2 APRIL 2005, Page 53

Heaving with hooligans

Jeremy Clarke

To a book launch on Tuesday, hoping and praying there would be a fight. ‘O Lord!’ I prayed, ‘please let it all kick off big style.’ The book was Top Boys by Cass Pennant, who used to lead what connoisseurs would agree was the best English hooligan ‘firm’ since Henry V — West Ham United’s Inter-City Firm, or ICF. When he came out of prison, Cass sharpened up his pen and wrote Want Some Aggro?, Rolling with the 6.57 Crew, Congratulations, You Have Just Met the ICF and Cass, his autobiography. Cass has done us proud. Nowadays some WH Smith stores have an entire shelf dedicated to ‘hoolie’ books, some good, some not so good, some based on pure fantasy. Cass’s recently developed writing skills have furnished him with a prose style as unaffected and as candid as Pepys or Boswell. The Happy Hammers had the quality crew, and now it has the quality chronicler.

For Top Boys, his sixth book, Cass interviewed the leaders of football hooligan gangs past and present. He asked them the same set of questions. These included: What has been the most legendary fight you’ve been involved in? Who was the most violent, crazy set of supporters you ever came across? (About half nominate the ICF.) How important was alcohol and drugs? (Not very, said most. It was violence that floated their boat.) Is there, in your opinion, a next generation of hooligan apprentices coming through, and will they be anything like their predecessors? (Only the Leicester bloke talked about a new wave of promising youngsters. The rest were blimpishly pessimistic.) And, are [sic] your firm still doing it? (Chelsea and Millwall will still be doing it at the Last Trump. More suprisingly, I learned that Spurs and Middlesbrough are having a bit of a revival at the moment. No wonder the first two customers into the Newham bookshop when Top Boys first went on sale were both police officers.) So what a prospect! The leaders of 27 football hooligan firms, all of whom, presumably, had been sent an invitation to the launch, rubbing shoulders in a London nightclub with the cream of the ICF veterans, celebrity armed robbers, and the actor who played hard man Phil Mitchell in EastEnders. If fighting hadn’t broken out by ten o clock, I said to myself, I’d take the wonderfully economical advice that used to be printed on fireworks labels to ‘light touch paper and retire’ — in this case under a table.

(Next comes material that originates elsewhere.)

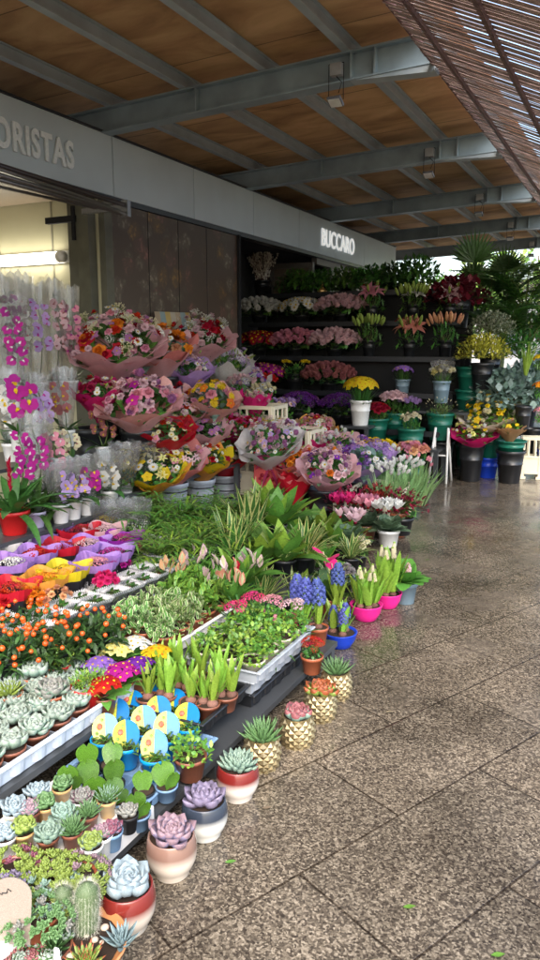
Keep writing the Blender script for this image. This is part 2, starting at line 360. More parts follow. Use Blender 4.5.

The venue was Point 101, a futuristic plate-glass cube underneath Centre Point, Oxford Street. At the flash of my invitation card — a colour photograph of a pitch invasion — three nervous bouncers sprang aside to admit me. They saw I was minus that tell-tale violent glint in my eye, and I was dressed like a prat, but one never really knows. At the top of the stairs, a wall of V-shaped backs and shaved heads besieging a rectangular bar, a long mezzanine balcony overlooking the downstairs bar, with a low rail, absolutely made for chucking people off, and Desmond Decker supplying the sounds. Off to one side, a small line of penitents, at the end of which stood the black hooligan Pope himself, Cass Pennant, in a black ‘Peaceful Hooligan’ Tshirt, autographing copies and conferring confidential blessings.

I shouldered my way to the bar. I was a bit unsteady on my feet and lurched heavily into those on either side, one of whom looked at me in surprise. ‘Sorry, mate,’ he said. ‘No. I’m sorry,’ I said. ‘No,’ he said. ‘My fault.’ And it was like that. Everyone apologising and holding toilet doors open for everyone else because you didn’t know whether you were looking at an elite Moscow football hooligan or a sales rep from the publishing company. Far from having a low flash point, the evening was one of irenic calm and impeccable good manners, the latter characterised, I believe, as ‘respect’.

I haven’t been to West Ham much in the last few years. The only person I immediately recognised was Bunter. ‘So this is how we’ve all ended up,’ I said, as we pissed side by side in the downstairs lavatory. ‘Poshing in a piss toilet at Cass’s book launch.’ ‘Yep,’ said Bunter, now a philosophical grandfather, hauling up his flies. We went back upstairs, but went in the wrong door and found ourselves confronted by another bar, which was empty. For a full second I was utterly panic-stricken by the thought that in the time it had taken me to go to the lavatory and back, everyone had disappeared.